After the return of the cause from this court, Downing tendered and offered to file an amended answer, verified by him, stating, in substance, that on the 28th day of February, 1865, the date of said bill of exchange, and before the appropriation of its proceeds by Hutchings, Duncan & Co., he had withdrawn from and ceased to be a member of said firm; and that the admission to the contrary, made in his former pleading, was the result of a mistake as to the dates of those transactions which he had recently discovered; but the court refused to allow the amendment to be filed, for the reason, as appears, that it contradicted a previous answer of the appellant; and afterward, on the trial, when evidence had been heard conducing to sustain the allegations of the amended answer, and to prove and explain the alleged mistake consistently with fairness and truth on the part of the appellant, he again offered to file his amended answer to conform his pleadings to the evidence; but the court again refused to allow the amendment to be filed, and these rulings are now complained of as errors for which the judgment should be reversed.

It seems to us that under the liberal provisions of section 161 of the Civil Code of Pi’actice, it would have been proper to allow the amendment to be filed, and especially so in view of the facts disclosed on the trial; but as in such cases the court exercises a sound and prudent discretion in the furtherance of justice, the allowance or rejection of an amendment is not usually a cause of reversal, unless there has been a manifest abuse of the discretion of the court. Whether there has or has not been in this case such an abuse of discretion we need not decide, as the judgment must be reversed on another *686ground, and the' amended answer may be filed on the return of the cause.

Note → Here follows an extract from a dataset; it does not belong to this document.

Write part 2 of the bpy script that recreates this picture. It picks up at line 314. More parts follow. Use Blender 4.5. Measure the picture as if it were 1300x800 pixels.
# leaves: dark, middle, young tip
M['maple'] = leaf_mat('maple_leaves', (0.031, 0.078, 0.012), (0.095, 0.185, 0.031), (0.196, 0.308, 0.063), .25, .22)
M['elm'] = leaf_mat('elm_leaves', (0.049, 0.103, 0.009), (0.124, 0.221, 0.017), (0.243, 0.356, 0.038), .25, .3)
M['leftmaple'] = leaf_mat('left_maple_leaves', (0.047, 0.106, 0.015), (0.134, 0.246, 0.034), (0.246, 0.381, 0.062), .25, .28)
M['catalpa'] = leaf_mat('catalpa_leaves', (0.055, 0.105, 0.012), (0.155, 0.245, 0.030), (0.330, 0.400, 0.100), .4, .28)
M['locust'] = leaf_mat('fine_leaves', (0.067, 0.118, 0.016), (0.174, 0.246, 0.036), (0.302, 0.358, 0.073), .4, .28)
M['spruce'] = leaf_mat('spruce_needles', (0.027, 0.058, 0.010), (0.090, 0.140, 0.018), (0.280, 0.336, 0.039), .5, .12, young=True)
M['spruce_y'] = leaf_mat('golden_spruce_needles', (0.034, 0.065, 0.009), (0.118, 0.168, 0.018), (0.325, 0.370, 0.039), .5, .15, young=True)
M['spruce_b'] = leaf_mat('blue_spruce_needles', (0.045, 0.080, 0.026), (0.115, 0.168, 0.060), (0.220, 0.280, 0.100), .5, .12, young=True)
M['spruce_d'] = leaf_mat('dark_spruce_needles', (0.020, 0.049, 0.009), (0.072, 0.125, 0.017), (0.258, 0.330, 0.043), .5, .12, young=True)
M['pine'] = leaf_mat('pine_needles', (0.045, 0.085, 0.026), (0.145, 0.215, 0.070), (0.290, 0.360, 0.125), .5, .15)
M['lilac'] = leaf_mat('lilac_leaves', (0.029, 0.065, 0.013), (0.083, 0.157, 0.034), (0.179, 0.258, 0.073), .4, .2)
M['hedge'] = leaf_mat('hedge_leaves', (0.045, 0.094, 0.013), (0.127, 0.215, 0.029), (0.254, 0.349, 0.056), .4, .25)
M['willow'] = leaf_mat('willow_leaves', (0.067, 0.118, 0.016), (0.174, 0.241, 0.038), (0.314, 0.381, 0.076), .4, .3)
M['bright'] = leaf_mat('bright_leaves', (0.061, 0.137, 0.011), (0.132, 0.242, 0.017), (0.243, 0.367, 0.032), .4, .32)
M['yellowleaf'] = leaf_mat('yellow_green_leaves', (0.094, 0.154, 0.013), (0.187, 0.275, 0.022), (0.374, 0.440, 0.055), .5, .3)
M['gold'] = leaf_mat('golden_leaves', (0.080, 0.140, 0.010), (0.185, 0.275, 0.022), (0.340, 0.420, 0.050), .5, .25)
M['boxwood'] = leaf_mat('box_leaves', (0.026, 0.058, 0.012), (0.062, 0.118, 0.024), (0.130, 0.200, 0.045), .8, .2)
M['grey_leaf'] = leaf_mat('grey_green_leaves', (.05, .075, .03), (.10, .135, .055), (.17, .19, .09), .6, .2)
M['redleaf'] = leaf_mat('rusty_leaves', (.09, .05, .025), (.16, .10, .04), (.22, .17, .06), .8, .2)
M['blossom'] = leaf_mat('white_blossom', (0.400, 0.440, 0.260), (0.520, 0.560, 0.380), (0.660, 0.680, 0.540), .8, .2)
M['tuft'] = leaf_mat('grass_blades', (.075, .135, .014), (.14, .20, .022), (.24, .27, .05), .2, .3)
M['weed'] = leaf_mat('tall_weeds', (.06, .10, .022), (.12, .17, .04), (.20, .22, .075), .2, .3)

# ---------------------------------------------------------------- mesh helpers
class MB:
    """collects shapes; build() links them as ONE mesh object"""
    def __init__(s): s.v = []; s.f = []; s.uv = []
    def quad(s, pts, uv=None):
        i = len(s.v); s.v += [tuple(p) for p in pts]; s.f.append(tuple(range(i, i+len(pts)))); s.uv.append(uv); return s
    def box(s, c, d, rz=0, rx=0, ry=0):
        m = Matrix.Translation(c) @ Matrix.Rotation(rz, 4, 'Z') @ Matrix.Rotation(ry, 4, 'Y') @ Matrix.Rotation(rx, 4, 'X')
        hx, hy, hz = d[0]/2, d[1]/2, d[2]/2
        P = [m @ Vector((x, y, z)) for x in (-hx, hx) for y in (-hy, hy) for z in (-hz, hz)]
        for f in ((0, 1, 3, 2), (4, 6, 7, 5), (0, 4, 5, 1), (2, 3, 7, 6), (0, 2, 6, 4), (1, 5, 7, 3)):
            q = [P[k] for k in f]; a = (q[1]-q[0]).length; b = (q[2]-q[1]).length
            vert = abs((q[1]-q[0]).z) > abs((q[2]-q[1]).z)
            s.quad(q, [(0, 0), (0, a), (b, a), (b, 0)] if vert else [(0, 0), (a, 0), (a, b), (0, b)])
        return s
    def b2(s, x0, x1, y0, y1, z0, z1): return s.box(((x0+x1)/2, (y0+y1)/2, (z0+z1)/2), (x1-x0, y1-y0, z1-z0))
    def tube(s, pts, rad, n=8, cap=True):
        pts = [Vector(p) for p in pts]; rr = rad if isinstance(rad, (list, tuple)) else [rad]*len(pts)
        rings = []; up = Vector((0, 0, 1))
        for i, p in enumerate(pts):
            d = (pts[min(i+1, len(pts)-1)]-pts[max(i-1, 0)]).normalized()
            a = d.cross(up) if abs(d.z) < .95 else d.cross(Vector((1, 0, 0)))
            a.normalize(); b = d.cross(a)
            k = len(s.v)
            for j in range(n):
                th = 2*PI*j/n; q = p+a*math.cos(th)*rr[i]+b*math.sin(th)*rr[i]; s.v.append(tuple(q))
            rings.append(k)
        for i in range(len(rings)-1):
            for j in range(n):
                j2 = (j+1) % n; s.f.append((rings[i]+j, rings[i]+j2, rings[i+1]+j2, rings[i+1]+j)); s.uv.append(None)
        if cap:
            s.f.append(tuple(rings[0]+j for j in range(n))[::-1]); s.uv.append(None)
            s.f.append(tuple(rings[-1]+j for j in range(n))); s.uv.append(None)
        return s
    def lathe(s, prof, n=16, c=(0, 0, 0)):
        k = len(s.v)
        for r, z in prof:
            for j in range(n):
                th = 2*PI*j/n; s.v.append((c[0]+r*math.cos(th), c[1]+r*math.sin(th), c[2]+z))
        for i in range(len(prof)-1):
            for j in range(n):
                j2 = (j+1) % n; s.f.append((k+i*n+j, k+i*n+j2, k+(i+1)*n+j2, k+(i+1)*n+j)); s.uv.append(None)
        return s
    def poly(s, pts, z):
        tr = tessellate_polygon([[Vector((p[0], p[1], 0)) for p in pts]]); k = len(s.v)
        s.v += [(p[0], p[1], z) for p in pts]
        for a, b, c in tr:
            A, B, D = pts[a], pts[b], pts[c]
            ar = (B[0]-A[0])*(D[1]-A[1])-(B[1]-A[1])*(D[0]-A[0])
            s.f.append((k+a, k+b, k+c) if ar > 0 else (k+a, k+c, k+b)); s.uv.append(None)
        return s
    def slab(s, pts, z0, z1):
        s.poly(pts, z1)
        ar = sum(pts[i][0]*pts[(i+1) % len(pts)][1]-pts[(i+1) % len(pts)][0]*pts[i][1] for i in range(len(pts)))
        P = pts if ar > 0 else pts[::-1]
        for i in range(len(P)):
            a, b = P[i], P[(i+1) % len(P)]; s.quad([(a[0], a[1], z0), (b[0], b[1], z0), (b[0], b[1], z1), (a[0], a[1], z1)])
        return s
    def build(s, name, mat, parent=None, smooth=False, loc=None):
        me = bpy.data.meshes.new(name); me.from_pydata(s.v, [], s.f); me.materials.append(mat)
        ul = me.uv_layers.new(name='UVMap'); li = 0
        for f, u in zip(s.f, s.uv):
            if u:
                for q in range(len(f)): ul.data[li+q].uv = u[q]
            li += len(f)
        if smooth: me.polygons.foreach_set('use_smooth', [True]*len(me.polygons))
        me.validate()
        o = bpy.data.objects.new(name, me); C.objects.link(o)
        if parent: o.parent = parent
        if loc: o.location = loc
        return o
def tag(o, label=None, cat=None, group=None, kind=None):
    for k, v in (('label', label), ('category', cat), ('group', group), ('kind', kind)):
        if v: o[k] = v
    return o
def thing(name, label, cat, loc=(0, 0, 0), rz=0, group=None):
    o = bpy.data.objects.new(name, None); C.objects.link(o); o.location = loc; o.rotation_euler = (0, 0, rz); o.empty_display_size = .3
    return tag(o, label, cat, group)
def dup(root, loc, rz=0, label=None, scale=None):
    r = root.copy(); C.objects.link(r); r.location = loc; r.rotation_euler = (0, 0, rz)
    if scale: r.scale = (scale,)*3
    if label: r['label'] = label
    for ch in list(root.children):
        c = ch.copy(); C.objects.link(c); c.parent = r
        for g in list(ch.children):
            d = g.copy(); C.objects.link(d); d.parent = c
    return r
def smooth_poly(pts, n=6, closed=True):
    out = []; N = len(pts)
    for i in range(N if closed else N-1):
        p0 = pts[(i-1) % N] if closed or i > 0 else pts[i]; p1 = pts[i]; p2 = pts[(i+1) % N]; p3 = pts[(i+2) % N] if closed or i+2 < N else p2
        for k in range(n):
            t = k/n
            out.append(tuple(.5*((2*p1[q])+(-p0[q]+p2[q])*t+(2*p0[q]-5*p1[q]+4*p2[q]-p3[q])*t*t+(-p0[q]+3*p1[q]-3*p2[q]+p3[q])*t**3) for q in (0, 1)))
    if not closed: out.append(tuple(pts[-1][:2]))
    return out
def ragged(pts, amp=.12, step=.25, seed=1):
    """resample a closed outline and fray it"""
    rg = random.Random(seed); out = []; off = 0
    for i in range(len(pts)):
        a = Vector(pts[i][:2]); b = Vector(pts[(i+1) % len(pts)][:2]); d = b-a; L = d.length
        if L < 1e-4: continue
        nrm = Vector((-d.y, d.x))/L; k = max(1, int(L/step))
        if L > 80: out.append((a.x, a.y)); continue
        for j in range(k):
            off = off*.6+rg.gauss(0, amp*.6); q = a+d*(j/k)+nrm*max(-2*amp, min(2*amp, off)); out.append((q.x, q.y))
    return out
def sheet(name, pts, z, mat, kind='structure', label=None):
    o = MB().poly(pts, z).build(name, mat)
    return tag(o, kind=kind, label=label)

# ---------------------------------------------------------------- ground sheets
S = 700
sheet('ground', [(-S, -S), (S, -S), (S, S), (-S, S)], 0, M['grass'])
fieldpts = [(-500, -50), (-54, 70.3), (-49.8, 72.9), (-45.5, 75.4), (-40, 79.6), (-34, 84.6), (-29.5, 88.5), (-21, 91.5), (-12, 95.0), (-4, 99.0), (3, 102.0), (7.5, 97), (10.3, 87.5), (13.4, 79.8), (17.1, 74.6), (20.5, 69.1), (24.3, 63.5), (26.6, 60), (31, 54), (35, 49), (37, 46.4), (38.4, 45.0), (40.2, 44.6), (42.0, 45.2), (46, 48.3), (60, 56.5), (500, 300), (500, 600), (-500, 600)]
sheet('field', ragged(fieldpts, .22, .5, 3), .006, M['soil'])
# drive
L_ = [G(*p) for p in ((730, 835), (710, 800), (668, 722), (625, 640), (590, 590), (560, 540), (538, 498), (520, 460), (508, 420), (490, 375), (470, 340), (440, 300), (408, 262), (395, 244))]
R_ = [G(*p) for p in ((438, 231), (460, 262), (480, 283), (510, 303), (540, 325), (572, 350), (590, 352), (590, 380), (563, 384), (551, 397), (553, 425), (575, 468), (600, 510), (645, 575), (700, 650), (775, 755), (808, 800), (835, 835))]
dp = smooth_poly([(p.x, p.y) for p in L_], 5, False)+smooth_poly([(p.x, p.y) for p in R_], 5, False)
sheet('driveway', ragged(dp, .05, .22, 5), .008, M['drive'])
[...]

Samuel Russell, Esq., one of the attorneys engaged in the prosecution of the áuit, and by whom it was commenced in June, 1867, was, against the objections of the defendants, admitted to testify on the trial as a witness for his clients. This, it is now insisted, was error, because under the act approved January 26, 1866 (Myers’s Supplement, 685), Mr. Russell had a lien on the plaintiff’s claim and the judgment they might recover thereon as security for his fee; and success in the prosecution of the action being necessary to render this security effectual, the attorney was directly interested in the issue to be tried; and not having released his lien, he was incompetent to testify as a witness for the plaintiffs, according to section 670 of the Civil Code of Practice. It seems to us this objection is well taken, and the error of the court is fatal to the judgment.

Wherefore the judgment is reversed, and the cause remanded for a new trial, and other proceedings consistent with this opinion.